> _What the task asks_
Write out the entire listing below exactly as it appears, minus any pictures.

┄┄┄┄┄┄

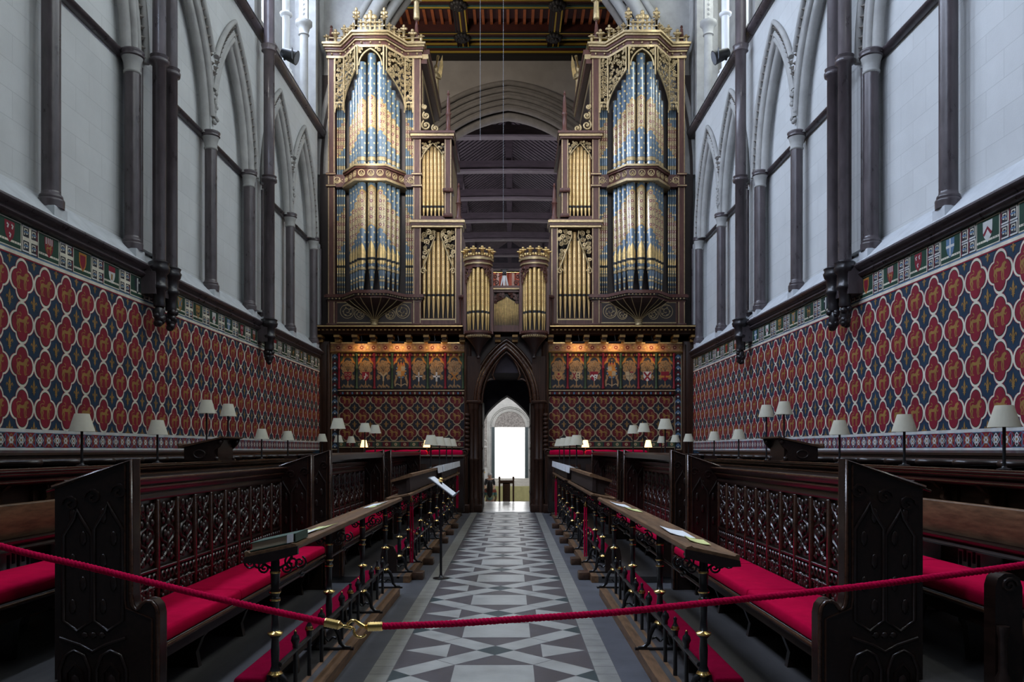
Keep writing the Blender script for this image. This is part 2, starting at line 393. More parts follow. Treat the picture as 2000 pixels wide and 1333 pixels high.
def pipe_gold(name, base, dark):
    m = mat(name, base, 0.33, 0.45, spec=0.6, coat=0.2); nt = m.node_tree; L = nt.links; b = nt.nodes['Principled BSDF']
    tc = nd(nt, 'ShaderNodeTexCoord'); vr = nd(nt, 'ShaderNodeTexVoronoi'); vr.inputs['Scale'].default_value = 48; L.new(tc.outputs['Object'], vr.inputs['Vector'])
    su = nd(nt, 'ShaderNodeSeparateXYZ'); L.new(tc.outputs['UV'], su.inputs[0]); u, v = su.outputs[0], su.outputs[1]
    speck = mth(nt, 'LESS_THAN', vr.outputs['Distance'], 0.26)
    body = mth(nt, 'GREATER_THAN', v, 0.0)
    row = mth(nt, 'DIVIDE', v, 0.17); rz = mth(nt, 'MULTIPLY', mth(nt, 'SUBTRACT', mth(nt, 'SUBTRACT', row, mth(nt, 'FLOOR', row)), 0.5), 0.17)
    rd = mth(nt, 'SQRT', mth(nt, 'ADD', mth(nt, 'MULTIPLY', u, u), mth(nt, 'MULTIPLY', rz, rz)))
    ros = mth(nt, 'LESS_THAN', mth(nt, 'ABSOLUTE', mth(nt, 'SUBTRACT', rd, 0.026)), 0.008)
    zone = mth(nt, 'LESS_THAN', mth(nt, 'ABSOLUTE', mth(nt, 'SINE', mth(nt, 'MULTIPLY', mth(nt, 'ADD', v, mth(nt, 'ABSOLUTE', u)), 3.4))), 0.62)
    c = mixc(nt, mth(nt, 'MULTIPLY', mth(nt, 'MULTIPLY', speck, zone), body), base, dark); c = mixc(nt, mth(nt, 'MULTIPLY', mth(nt, 'MULTIPLY', ros, body), 0.45), c, dark)
    L.new(c, b.inputs['Base Color'])
pipe_gold('pipe_gold', (0.70, 0.48, 0.21), (0.20, 0.10, 0.035))
pipe_gold('pipe_chair', (0.60, 0.40, 0.15), (0.16, 0.075, 0.03))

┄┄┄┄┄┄

> _Result for this task_
Keep writing the Blender script for this image. This is part 2, starting at line 393. More parts follow. Treat the picture as 2000 pixels wide and 1333 pixels high.
def pipe_gold(name, base, dark):
    m = mat(name, base, 0.33, 0.45, spec=0.6, coat=0.2); nt = m.node_tree; L = nt.links; b = nt.nodes['Principled BSDF']
    tc = nd(nt, 'ShaderNodeTexCoord'); vr = nd(nt, 'ShaderNodeTexVoronoi'); vr.inputs['Scale'].default_value = 48; L.new(tc.outputs['Object'], vr.inputs['Vector'])
    su = nd(nt, 'ShaderNodeSeparateXYZ'); L.new(tc.outputs['UV'], su.inputs[0]); u, v = su.outputs[0], su.outputs[1]
    speck = mth(nt, 'LESS_THAN', vr.outputs['Distance'], 0.26)
    body = mth(nt, 'GREATER_THAN', v, 0.0)
    row = mth(nt, 'DIVIDE', v, 0.17); rz = mth(nt, 'MULTIPLY', mth(nt, 'SUBTRACT', mth(nt, 'SUBTRACT', row, mth(nt, 'FLOOR', row)), 0.5), 0.17)
    rd = mth(nt, 'SQRT', mth(nt, 'ADD', mth(nt, 'MULTIPLY', u, u), mth(nt, 'MULTIPLY', rz, rz)))
    ros = mth(nt, 'LESS_THAN', mth(nt, 'ABSOLUTE', mth(nt, 'SUBTRACT', rd, 0.026)), 0.008)
    zone = mth(nt, 'LESS_THAN', mth(nt, 'ABSOLUTE', mth(nt, 'SINE', mth(nt, 'MULTIPLY', mth(nt, 'ADD', v, mth(nt, 'ABSOLUTE', u)), 3.4))), 0.62)
    c = mixc(nt, mth(nt, 'MULTIPLY', mth(nt, 'MULTIPLY', speck, zone), body), base, dark); c = mixc(nt, mth(nt, 'MULTIPLY', mth(nt, 'MULTIPLY', ros, body), 0.45), c, dark)
    L.new(c, b.inputs['Base Color'])
pipe_gold('pipe_gold', (0.70, 0.48, 0.21), (0.20, 0.10, 0.035))
pipe_gold('pipe_chair', (0.60, 0.40, 0.15), (0.16, 0.075, 0.03))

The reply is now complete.